Il y a quinze ans j’ai perdu un frère, il s’est suicidé. Par téléphone je l’ai appris et j’ai senti mes larmes couler, mon monde s’effondrer. Sur les fenêtres de la maison j’ai tapé, hurlant sur l’homme qui promenait tranquillement son chien en laisse, dehors dans le froid. Tout s’est enchaîné ; la visite au commissariat où l’on nous annoncera que les papiers sur le corps étaient bien ceux de mon aîné, ma reprise des loisirs le soir même, un coup de fil d’une proche qui m’assurait que tout était impossible; il n’était pas le genre à se suicider, car après tout, cela n’appartenait qu’aux fous et aux alcoolisés; aux drogués, à ceux qui noient leur chagrin dans les choses considérées par certains comme faciles pour survivre. Et pourtant, le lendemain, c’est bien le front froid de mon frère que j’embrassais; les yeux et les cils fixés, les fines pupilles entourées de bleu clair étalé.
Pourquoi donc cela serait-ce étonnant ? Pourquoi ne s’en être pas douté ? En 2014, l’ONS a publié une étude montrant qu’entre 15 et 24 ans, le suicide était la deuxième cause de mortalité après les accidents de la route; et touchait dans une proportion plus haute les garçons que les filles. Que faisons-nous pour arrêter cela? Sans doute faisons-nous porter ce poids aux familles, qui en plus d’avoir à pleurer leur enfant, petit-enfant, frère, sœur, père ou mère, vivent bien souvent des années dans une vive culpabilité.
Il m’a été très difficile d’admettre, à mes 16 ans, que je n’avais rien vu, entendu ni fait pour empêcher mon frère d’attenter à sa propre vie. Sur le quai de la gare, avant de partir, je lui ai fait une blague nulle, pourrie, du genre que l’on oublie vite; et je m’en voudrais toujours de ne pas lui avoir dit « Je t’aime » ni de lui avoir étalé toutes les raisons pour lesquelles sa présence m’était précieuse.
Était-ce réellement de mon fait ? Non, me disent les psychologues. Et jamais je ne suspecterais une quelconque personne de ma famille, qui a fait du mieux qu’elle a pu pour aimer et tenir. J’en veux à cette société entière de laisser des filles, des garçons, des hommes et des femmes tomber morts par désespoir. J’ai appris via mes interactions avec le monde extérieur qu’une mauvaise santé mentale était l’apanage des plus faibles ; et le mot dépressif avait alors une connotation si négative dans les années 2000 et par après ; qu’en parler aurait été complexe.

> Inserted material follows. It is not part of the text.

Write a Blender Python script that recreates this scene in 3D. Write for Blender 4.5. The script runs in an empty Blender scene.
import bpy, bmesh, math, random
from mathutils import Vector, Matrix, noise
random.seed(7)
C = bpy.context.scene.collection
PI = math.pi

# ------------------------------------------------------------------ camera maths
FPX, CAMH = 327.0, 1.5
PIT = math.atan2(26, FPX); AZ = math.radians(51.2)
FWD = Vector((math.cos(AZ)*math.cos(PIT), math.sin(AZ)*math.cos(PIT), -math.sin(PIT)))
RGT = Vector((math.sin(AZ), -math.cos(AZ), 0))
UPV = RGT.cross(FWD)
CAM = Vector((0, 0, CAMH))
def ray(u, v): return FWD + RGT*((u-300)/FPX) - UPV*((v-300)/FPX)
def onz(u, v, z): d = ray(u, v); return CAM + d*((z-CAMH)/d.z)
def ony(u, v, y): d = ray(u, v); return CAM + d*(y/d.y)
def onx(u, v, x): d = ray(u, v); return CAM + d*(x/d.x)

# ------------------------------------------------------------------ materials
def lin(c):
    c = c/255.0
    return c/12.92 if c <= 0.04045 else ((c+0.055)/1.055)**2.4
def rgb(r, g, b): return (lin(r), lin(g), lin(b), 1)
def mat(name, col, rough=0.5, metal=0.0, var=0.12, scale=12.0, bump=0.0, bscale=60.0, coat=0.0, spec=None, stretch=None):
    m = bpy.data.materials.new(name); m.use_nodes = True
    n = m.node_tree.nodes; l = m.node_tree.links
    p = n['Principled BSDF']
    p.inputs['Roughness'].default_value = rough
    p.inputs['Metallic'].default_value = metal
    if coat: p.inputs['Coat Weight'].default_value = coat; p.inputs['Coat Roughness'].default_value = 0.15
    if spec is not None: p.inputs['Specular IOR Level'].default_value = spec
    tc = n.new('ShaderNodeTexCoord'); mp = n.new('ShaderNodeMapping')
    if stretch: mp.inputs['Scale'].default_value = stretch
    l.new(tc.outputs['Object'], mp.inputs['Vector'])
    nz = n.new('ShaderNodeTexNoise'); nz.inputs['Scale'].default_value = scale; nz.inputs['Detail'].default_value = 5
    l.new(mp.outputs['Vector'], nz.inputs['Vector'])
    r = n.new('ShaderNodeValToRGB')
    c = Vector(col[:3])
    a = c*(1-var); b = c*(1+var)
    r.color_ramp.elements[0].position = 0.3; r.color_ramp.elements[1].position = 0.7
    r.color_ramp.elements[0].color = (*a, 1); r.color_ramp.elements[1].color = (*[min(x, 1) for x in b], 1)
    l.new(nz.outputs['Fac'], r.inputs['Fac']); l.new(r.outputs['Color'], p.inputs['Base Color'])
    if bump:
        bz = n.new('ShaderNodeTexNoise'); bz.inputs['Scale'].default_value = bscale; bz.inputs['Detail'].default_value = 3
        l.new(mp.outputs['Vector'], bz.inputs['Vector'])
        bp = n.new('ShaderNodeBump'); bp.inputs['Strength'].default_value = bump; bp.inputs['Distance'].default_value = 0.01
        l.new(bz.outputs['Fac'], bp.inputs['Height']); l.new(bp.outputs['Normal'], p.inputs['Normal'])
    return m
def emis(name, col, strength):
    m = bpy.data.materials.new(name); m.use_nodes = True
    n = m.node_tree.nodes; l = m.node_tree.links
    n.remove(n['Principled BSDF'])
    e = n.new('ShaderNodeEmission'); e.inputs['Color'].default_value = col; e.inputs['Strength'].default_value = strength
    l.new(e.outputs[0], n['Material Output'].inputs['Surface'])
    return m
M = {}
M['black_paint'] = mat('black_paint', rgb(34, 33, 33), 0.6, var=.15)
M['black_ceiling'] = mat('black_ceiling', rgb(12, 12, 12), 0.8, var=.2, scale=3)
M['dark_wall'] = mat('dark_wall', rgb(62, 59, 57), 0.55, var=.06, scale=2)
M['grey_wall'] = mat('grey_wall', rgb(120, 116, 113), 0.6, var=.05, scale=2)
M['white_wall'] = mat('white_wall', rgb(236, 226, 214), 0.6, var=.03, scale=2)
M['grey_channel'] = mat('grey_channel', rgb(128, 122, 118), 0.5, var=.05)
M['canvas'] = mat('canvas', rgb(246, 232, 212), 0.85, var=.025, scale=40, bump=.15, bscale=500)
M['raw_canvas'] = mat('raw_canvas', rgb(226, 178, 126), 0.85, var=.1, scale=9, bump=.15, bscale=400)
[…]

Encore aujourd’hui, dans les cours de récréation, il n’est pas rare d’entendre un enfant dire à un autre « On ne pleure pas quand on est un homme ». Et, de bout en bout, cette pression qui s’exerce sur nous, à être forts, vaillants et braves, à ravaler ses émotions; encore plus si on est un garçon; nous fait taire et sombrer, s’effondrer dans la culpabilité d’aller mal. Et c’est en gardant tout pour soi, en gardant la bouche fermée, en brodant ses lèvres pour que notre souffrance ne se dévoile pas au monde, que l’on se fait du mal à l’intérieur. On se tue lentement. On ne s’en rend peut-être pas compte. Jusqu’au moment où toute cette douleur risque de se dévoiler, de s’extirper et de nous faire nous ôter la vie.
J’aurais aimé vivre dans une société empathique, où chaque être humain aurait eu l’écoute qu’il méritait; mon frère aurait sûrement survécu à sa tristesse, et nous aurions partagé de si beaux moments. À la place, voilà un monde où le silence et le manque de bienveillance s’exercent, se transmettent au sein d’une chaîne; dont je suis à présent un maillon.
Je remercie tous ces artistes qui sortent du silence ces dernières semaines pour renverser cette tendance.